Estemos muy claros que el fascismo como la dictadura más tenaz y ambiciosa del capitalismo no ha sido desterrado, por el contrario está reforzado en la sintonía de una nueva concepción, mucho más peligrosa que la anterior. El fascismo, despojado de la necesidad del apoyo popular masivo, para sus propósitos de conquista se ha rejuvenecido en la pronta adquisición de un modelo "democrático" sustentado en elecciones periódicas dominadas por completo por el aparato administrativo, militar, ideológico, mediático, educativo e ideológico del Estado corporativo. No escapa al mínimo criterio individual que la democracia y la pregonada libertad en la mayoría de los
países del mundo están atenazadas, oprimidas y manejadas por el régimen legal de la estricta norma de carácter marcial, castrense y policial. De esta forma lo más importante para los grupos de poder económico es la conquista política del Estado, en donde los intereses del capitalismo corporativo monopólico mundial, hoy globalizado, van a ser defendidos con toda rigidez e inflexibilidad. El ejemplo más claro en esta dirección es el
de la administración de George W. Bush y la creación de las nuevas teorías del eje del demonio contra el terrorismo internacional; la política unilateral similar a la de Hitler pasándose por el aro a las Naciones Unidas; la inventiva de mentiras propagandísticas como las "armas de destrucción masiva" a fin de justificar la invasión a Irak para apropiarse de las reservas mundiales del petróleo; las amenazas a través de las
"guerras preventivas"contra países escogidos; la negativa al desarme nuclear; la violación de los tratados de preservación del medio ambiente; el chantaje económico y político a las naciones pobres a fin de mantener la hegemonía en el curso de la política internacional; apoyo militar y económico a los estados fascistas de Israel y Colombia, alianza estrecha con el absolutismo real de Arabia Saudita; violación del fundamental derecho a la vida por acaparamiento de recursos y fomento de la pobreza absoluta en el mundo. Todo aquello, qué duda cabe, constituye el desarrollo del fascismo en su nueva fase que podríamos llamar del neofascismo o el fascismo "democrático."

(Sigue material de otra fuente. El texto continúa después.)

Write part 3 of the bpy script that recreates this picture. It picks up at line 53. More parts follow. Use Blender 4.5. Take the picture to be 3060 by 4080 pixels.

Este modelo neofascista es casi una copia fiel del gobierno del Clero católico y sus feligreses, basado en las encíclicas papales ultramontanas y el principio de la dictadura absoluta. La infalibilidad del Papa es comparable con la visión del inquilino de la Casa Blanca en su afán de soberanía global. El mandato universal quiere ser impuesto por Bush y la seudo democracia de su modelo administrativo-militar, como un movimiento político ideológico único, en cooperación con los gobiernos afines que fomenten el estado corporativo contra la amenaza del "terrorismo," hoy en día en reemplazo de la amenaza del "comunismo" internacional, quiere ser exportado como el mejor producto político. Existe así una analogía estructurada, una especie de confluencia entre el estado corporativo de El Vaticano y el sistema autoritario por ejemplo de Franco, Mussolini, Hitler, y en el presente de George W. Bush. El orden impuesto por el Vaticano y la
jerarquía eclesiástica, los sacerdotes y los operarios sobre los feligreses de todo el mundo, cuya autoridad se origina en el Sumo Pontífice (los decretos dictatoriales de las encíclicas), pretende ser impuesto por el gobierno de Washington mediante el fascismo "democrático" o el "neofascismo" de nuestros días. La obediencia religiosa a la dictadura de El Vaticano, sin dudas ni murmuraciones, quiere ser trasladada a la política. No olvidemos que el papa Pío XII, monseñor Pacelli, fue un gran aliado de Hitler durante la segunda guerra mundial y no sería extraño que el retrógrado Benedicto XVI jugara el mismo papel en la pretensión de Bush de dominar el mundo por las buenas o por las malas.